Turrell believes in Big Themes: Nature. Peace. Perception. The heavens. He was raised a Quaker and when he went to meeting houses he was told to “Greet the Light.” He grew up in Pasadena, surrounded by the open space and light of Southern California. In art history class he was just as interested in the beam of light from the projector as he was in the slides.

Turrell describes Aten Reign as "an architecture of space created with light."

“You know, there’s truth in light,” Turrell says as he walks through his retrospective at the Los Angeles County Museum of Art (LACMA). Turrell says his work furthers the explorations of light, done for centuries by artists, such as Vermeer and the painters of the Hudson River School.

James Turrell's 1967 "Afrum 1 (White)"

“Here, there’s not too much difference, except this idea that I want to look at light, rather than have light illuminate another thing,” he explains. “I’m interested in the thingness of light itself, so that light is, is the revelation.”

James Turrell Skyspace.

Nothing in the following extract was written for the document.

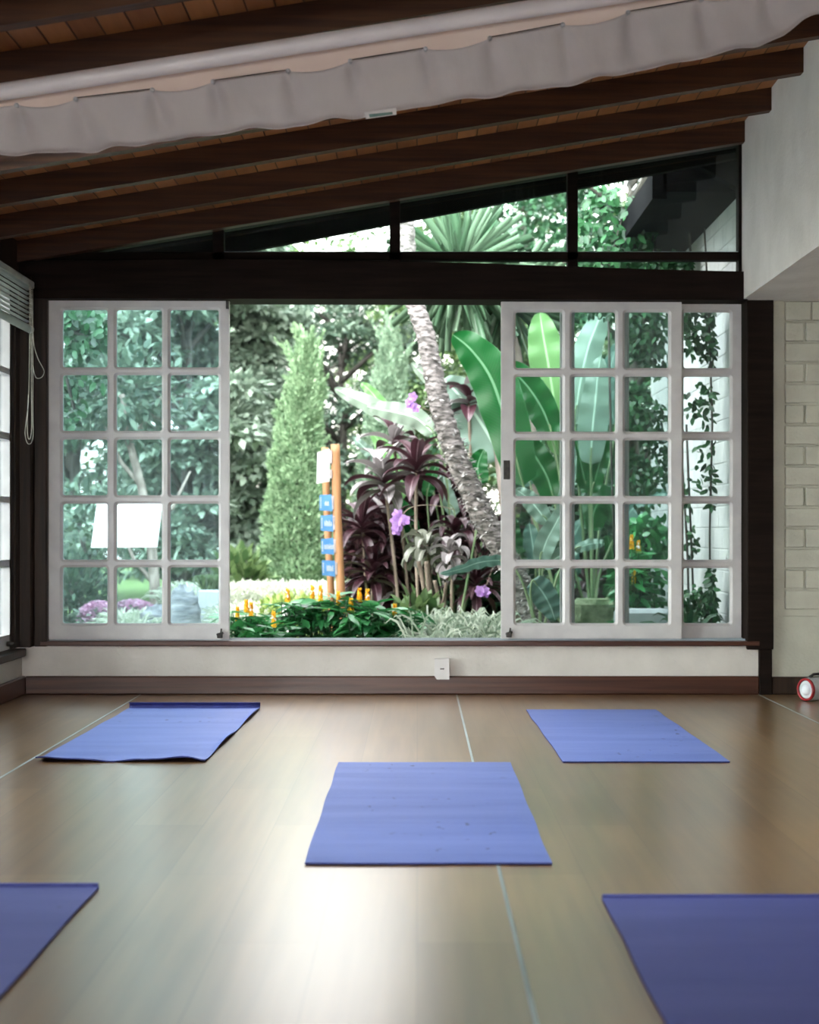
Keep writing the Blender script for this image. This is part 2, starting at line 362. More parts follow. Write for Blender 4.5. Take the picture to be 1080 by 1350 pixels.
def thing(name, label, cat, loc, group=None):
    o = bpy.data.objects.new(name, None); COL.objects.link(o); o.location = loc; o.empty_display_size = .1
    ROOTS[o.name] = Vector(loc)
    o['label'] = label; o['category'] = cat
    if group: o['group'] = group
    return o

def tag(o, label, cat, group=None, kind=None):
    o['label'] = label; o['category'] = cat
    if group: o['group'] = group
    if kind: o['kind'] = kind
    return o

def struct(o, label=None, cat=None):
    o['kind'] = 'structure'
    if label: o['label'] = label; o['category'] = cat or 'structure'
    return o

def sroot(name, label, cat, loc=(0, 0, 0)):
    o = thing(name, label, cat, loc); o['kind'] = 'structure'; return o

# cloud of leaves: one mesh, each leaf an island
def template(kind):
    if kind == 'kite':      # base, left, tip, right with a fold
        v = np.array([(0, 0, 0), (-.5, .45, .10), (0, 1, 0), (.5, .45, .10)], float); f = [(0, 1, 2), (0, 2, 3)]
    elif kind == 'oval':
        v = [(0, 0, 0)]
        for t, w, z in ((.2, .36, .02), (.5, .5, .03), (.8, .3, -.02)):
            v += [(-w, t, z + .07), (0, t, z), (w, t, z + .07)]
        v += [(0, 1, -.08)]
        f = [(0, 2, 1), (0, 3, 2)]
        for r in (0, 1):
            a = 1 + 3 * r; f += [(a, a + 1, a + 4, a + 3), (a + 1, a + 2, a + 5, a + 4)]
        f += [(7, 8, 10), (8, 9, 10)]; v = np.array(v, float)
    elif kind == 'blade':   # long narrow arching blade
        v = []; n = 6
        for i in range(n):
            t = i / (n - 1); w = .5 * (1 - t ** 2.2) ** .8 + .01
            z = -.45 * t ** 2.2
            v += [(-w, t * (1 - .10 * t * t), z + .15 * w * .3), (0, t * (1 - .10 * t * t), z), (w, t * (1 - .10 * t * t), z + .15 * w * .3)]
        f = []
        for i in range(n - 1):
            a = 3 * i; f += [(a, a + 1, a + 4, a + 3), (a + 1, a + 2, a + 5, a + 4)]
        v = np.array(v, float)
    elif kind == 'stiff':   # straight sword
        v = []; n = 4
        for i in range(n):
            t = i / (n - 1); w = .5 * (1 - t ** 1.6) + .01
            v += [(-w, t, .2 * w), (0, t, -.08 * t * t), (w, t, .2 * w)]
        f = []
        for i in range(n - 1):
            a = 3 * i; f += [(a, a + 1, a + 4, a + 3), (a + 1, a + 2, a + 5, a + 4)]
        v = np.array(v, float)
    return v, f

def cloud(name, pos, dirs, L, W, kind, mat, parent=None, up=None, seed=0):
    r = np.random.default_rng(seed + len(pos))
    pos = np.asarray(pos, float); d = np.asarray(dirs, float); n = len(pos)
    d /= np.linalg.norm(d, axis=1)[:, None] + 1e-9
    u = np.tile(np.array((0, 0, 1.0)), (n, 1)) if up is None else np.asarray(up, float)
    u = u + r.normal(0, .35, (n, 3))
    x = np.cross(d, u); ln = np.linalg.norm(x, axis=1)[:, None]; x = np.where(ln < 1e-4, np.array((1.0, 0, 0)), x / (ln + 1e-9))
    z = np.cross(x, d)
    L = np.broadcast_to(np.asarray(L, float), n)[:, None, None]; W = np.broadcast_to(np.asarray(W, float), n)[:, None, None]
    tv, tf = template(kind); k = len(tv)
    V = pos[:, None, :] + x[:, None, :] * tv[None, :, 0:1] * W + d[:, None, :] * tv[None, :, 1:2] * L + z[:, None, :] * tv[None, :, 2:3] * L * (1 if kind in ('blade', 'stiff') else .5)
    if kind == 'blade':   # droop under gravity
        V = pos[:, None, :] + x[:, None, :] * tv[None, :, 0:1] * W + d[:, None, :] * tv[None, :, 1:2] * L
        V[:, :, 2] += (tv[None, :, 2] * L[:, :, 0])
    V = V.reshape(-1, 3)
    me = bpy.data.meshes.new(name)
    fl = np.concatenate([np.array(q) for q in tf]); ls = np.array([len(q) for q in tf])
    loops = (fl[None, :] + (np.arange(n) * k)[:, None]).ravel()
    tot = np.tile(ls, n); start = np.concatenate([[0], np.cumsum(tot)[:-1]])
    me.vertices.add(len(V)); me.vertices.foreach_set('co', V.ravel())
    me.loops.add(len(loops)); me.loops.foreach_set('vertex_index', loops.astype(np.int32))
    me.polygons.add(len(tot)); me.polygons.foreach_set('loop_start', start.astype(np.int32)); me.polygons.foreach_set('loop_total', tot.astype(np.int32))
    me.polygons.foreach_set('use_smooth', np.ones(len(tot), bool))
    me.update(calc_edges=True); me.validate()
    me.materials.append(M[mat])
    o = bpy.data.objects.new(name, me); COL.objects.link(o)
    if parent is not None: attach(o, parent)
    return o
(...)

Rice University. Houston, TX. August 2012.

Forty years ago, Turrell flew over the American West, spied an extinct volcanic crater in northern Arizona and bought it. He’s spent more than 30 years moving earth to create light-filled spaces and a naked eye observatory to convey the vastness of the universe. It’s called Roden Crater and could be a contemporary Stone Henge or Machu Picchu. Christine Kim, co-curator of the LACMA show, hopes that Turrell, who just turned 70, can see it completed. “When it is finished, from 20 different chambers and tunnels, a viewer can look down a tunnel, look out at an aperture, can look at the sun, the moon and the stars, and find these experiences that are acoustically tuned as if on inside of a flute,” she says. “… I hope it will be open in our lifetimes.”

James Turrell Skyspace

In the meantime, visitors wait on line to pack into the Turrell exhibitions in New York, Houston and Los Angeles. The LACMA show is the most retrospective of the three, from early projections onto walls, to some that offer the absence of light, to a faint glow, to a large metal sphere Turrell calls the Perceptual Cell – inside which the light gets darker, becomes a deeper blue, and starts flashing like pulsating energy, like something from a 1950s sci-fi flick, like bio-feedback.

Turrell's 2013 LED work Breathing Light is currently on display at LACMA.

Leaving the Turrell exhibitions, one might regret that the serenity his works can offer is but illusion. Experienced on earth, all too rarely. If you like what you see here, run, don’t walk to these exhibitions. The Guggenheim show ends on September 25, but the LACMA show runs until the begining of April, 2014.